Suite de Menuets Ce style de danse est resté sur le devant de la scène en Europe pendant près d’un siècle et demi. Il a  fait partie des « belles-danses ». Très codifié sur le plan social, sa longévité lui a apporté des transformations considérables. Ce fut le cas aux Antilles où il est resté à Cuba sous le nom de Tumbas francesas  et avec un rythme bien particulier.

La servante au bon tabac : Le compositeur Michel Corrette a suivi la tradition en utilisant des airs populaires que l’on pouvait entendre sur le Pont-Neuf ou sur les boulevards parisiens, pour en faire des œuvres musicales.
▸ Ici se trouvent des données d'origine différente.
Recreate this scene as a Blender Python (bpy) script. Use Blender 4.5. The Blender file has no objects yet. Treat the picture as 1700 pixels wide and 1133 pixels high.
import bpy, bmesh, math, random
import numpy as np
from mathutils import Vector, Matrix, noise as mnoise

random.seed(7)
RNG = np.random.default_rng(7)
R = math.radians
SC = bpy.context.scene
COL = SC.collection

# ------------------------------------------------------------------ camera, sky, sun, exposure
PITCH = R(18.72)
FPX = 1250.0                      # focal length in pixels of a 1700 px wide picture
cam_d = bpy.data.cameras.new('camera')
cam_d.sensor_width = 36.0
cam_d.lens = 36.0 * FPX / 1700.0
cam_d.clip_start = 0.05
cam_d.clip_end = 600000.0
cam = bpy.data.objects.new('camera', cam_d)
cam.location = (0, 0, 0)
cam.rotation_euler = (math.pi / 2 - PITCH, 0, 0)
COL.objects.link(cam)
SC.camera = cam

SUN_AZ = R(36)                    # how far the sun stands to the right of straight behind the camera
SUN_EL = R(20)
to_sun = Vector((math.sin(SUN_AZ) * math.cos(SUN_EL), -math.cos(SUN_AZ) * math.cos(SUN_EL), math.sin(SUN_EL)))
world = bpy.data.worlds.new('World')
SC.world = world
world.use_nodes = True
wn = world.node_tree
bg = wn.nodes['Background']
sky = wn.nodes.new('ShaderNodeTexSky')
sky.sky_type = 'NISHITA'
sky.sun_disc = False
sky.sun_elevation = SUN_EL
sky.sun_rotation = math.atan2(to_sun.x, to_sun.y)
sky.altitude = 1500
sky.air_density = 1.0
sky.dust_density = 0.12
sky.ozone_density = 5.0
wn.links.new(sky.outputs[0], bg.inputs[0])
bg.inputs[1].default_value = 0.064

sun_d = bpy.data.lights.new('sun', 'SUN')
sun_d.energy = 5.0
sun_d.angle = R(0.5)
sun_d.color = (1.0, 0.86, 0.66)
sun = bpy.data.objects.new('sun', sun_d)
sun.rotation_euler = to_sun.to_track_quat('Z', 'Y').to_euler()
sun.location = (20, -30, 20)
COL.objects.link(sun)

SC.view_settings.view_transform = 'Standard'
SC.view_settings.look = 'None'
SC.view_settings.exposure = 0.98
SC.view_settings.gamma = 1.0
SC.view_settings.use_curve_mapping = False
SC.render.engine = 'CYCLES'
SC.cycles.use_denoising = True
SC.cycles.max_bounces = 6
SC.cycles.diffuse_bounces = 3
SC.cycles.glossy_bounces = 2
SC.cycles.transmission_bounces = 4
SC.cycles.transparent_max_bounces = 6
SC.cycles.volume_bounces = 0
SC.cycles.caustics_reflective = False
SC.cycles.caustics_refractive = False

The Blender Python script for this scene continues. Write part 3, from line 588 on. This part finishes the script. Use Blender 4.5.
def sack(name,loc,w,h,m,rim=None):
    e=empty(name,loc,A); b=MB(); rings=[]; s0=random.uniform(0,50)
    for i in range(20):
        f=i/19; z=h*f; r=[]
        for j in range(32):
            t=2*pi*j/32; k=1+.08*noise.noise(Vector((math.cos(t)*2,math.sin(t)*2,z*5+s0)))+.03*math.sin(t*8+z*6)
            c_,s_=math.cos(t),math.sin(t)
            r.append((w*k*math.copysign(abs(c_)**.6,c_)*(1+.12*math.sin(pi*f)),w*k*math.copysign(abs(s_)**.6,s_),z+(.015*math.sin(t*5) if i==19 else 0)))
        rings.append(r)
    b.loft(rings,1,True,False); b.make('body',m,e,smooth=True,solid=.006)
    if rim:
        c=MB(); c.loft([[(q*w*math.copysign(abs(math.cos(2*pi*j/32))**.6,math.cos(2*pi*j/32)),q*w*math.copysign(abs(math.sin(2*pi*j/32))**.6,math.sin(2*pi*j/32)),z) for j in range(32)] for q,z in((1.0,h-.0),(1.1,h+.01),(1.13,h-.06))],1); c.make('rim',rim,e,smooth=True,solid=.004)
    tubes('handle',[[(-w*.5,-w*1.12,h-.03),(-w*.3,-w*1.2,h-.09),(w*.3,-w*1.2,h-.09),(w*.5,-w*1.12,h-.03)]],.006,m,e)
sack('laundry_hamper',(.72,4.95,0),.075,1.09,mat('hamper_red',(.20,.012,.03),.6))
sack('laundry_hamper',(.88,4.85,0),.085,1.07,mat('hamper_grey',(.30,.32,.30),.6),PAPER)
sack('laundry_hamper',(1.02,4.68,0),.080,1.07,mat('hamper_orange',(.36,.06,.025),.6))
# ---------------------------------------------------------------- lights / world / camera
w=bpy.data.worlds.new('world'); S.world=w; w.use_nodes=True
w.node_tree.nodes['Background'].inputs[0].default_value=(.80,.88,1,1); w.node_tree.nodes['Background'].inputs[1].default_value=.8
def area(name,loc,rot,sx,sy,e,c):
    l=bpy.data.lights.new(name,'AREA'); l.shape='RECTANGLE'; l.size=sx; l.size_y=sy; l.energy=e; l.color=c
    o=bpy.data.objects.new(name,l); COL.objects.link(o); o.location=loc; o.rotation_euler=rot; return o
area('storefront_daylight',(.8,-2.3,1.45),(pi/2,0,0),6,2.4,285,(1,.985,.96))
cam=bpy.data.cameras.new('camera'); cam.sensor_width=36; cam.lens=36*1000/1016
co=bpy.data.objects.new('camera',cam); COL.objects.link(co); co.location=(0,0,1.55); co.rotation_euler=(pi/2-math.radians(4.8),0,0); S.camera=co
C’est le cas pour son concerto comique qu’il intitule La Servante au bon tabac  joué à l’Opéra Comique pour la première fois en 1733. Il réunit et développe deux thèmes alors utilisés pour la contredanse française : « servante quittez vos paniers » et cette chanson – gardée jusqu’à nos jours dans le répertoire de chansons enfantines qui traitait alors un thème à la mode : le tabac à priser qui arrivait des Antilles jusqu'en Europe.

Un pot-pourri d'airs ternaires et binaires : Ne m'entendez vous pas ? Ces mélodies, ayant connu une notoriété internationale encore très forte à l’époque de l’arrivée des français à Santiago de Cuba. Son choix a paru tout à fait normal à l’instigatrice de ce métissage. La juxtaposition de divers airs en suite nommée « pot-pourri » s’est toujours pratiquée notamment dans les contredanses, lorsque celles ci sont dansées, et les chansons enfantines. Ce pot pourri instrumental a souhaité associer des rythmes ternaires à des rythmes binaires, phénomène courant depuis fort longtemps autant en Europe qu’en Afrique.

Suite de mazurkas : La Paoûte, suivie de Hernancia  (Martinique) : François Bois Poteur s’est inspirée des mazurkas issues du répertoire traditionnel français pour inventer ce petit air et comme ce genre musical s’est aussi installé dans les pays antillais, elle a souhaité les enchaîner dans un « fondu musical » improvisant, comme il était coutumier à la Martinique, sur la partie valsée de la mazurka.

Polka à Soizin : la polka fait partie des danses, ayant leur origine dans les salons au XIXe siècle, qui se sont répandues dans les milieux musicaux populaires. Pour les bals hebdomadaires, il était coutumier que chaque musicien invente ses propres mélodies pour enrichir le répertoire traditionnel. C’est cette coutume que Françoise Bois Poteur a suivi ici. Les polkas ont été interprétées à Cuba et restent encore vivantes dans le répertoire traditionnel mais souvent sous le terme de danzones.

Greensleeves : Le type même de mélodies qui illustre cet très important échange musical qui a eu lieu entre la France et l’Angleterre malgré, ou aussi grâce, à l’état permanent de guerre entre ces deux pays durant les XVIIe & XVIIIe siècles. Connu aussi sous le titre Les manches vertes  comme contredanse française. Il a pu doublement partir dans le Nouveau Monde une fois sous le drapeau anglais plutôt au XVIIe s. comme country-dance mais aussi comme contredanse française à l’époque des échanges franco cubains. Cette forme de patrimoine franco anglais s’est beaucoup conservé en Irlande, répertoire qui est plus connu actuellement grâce au mouvement de revivalisme des années 1970. Comment résister à l’envie de remettre une fois de plus au goût du jour cet air aussi entraînant ?

Que vous dirais-je, maman ! Un des airs populaires français que Mozart a découvert dans les salons parisiens lors de son séjour en 1778. Il en a écrit des variations pour piano qui ont traversé les continents. Ici, ce sont les variations de Michel Corrette qui ont servi de base pour la version de Françoise Bois Poteur avec des rythmes devenus traditionnels cubains comme le tango et le cinquillo.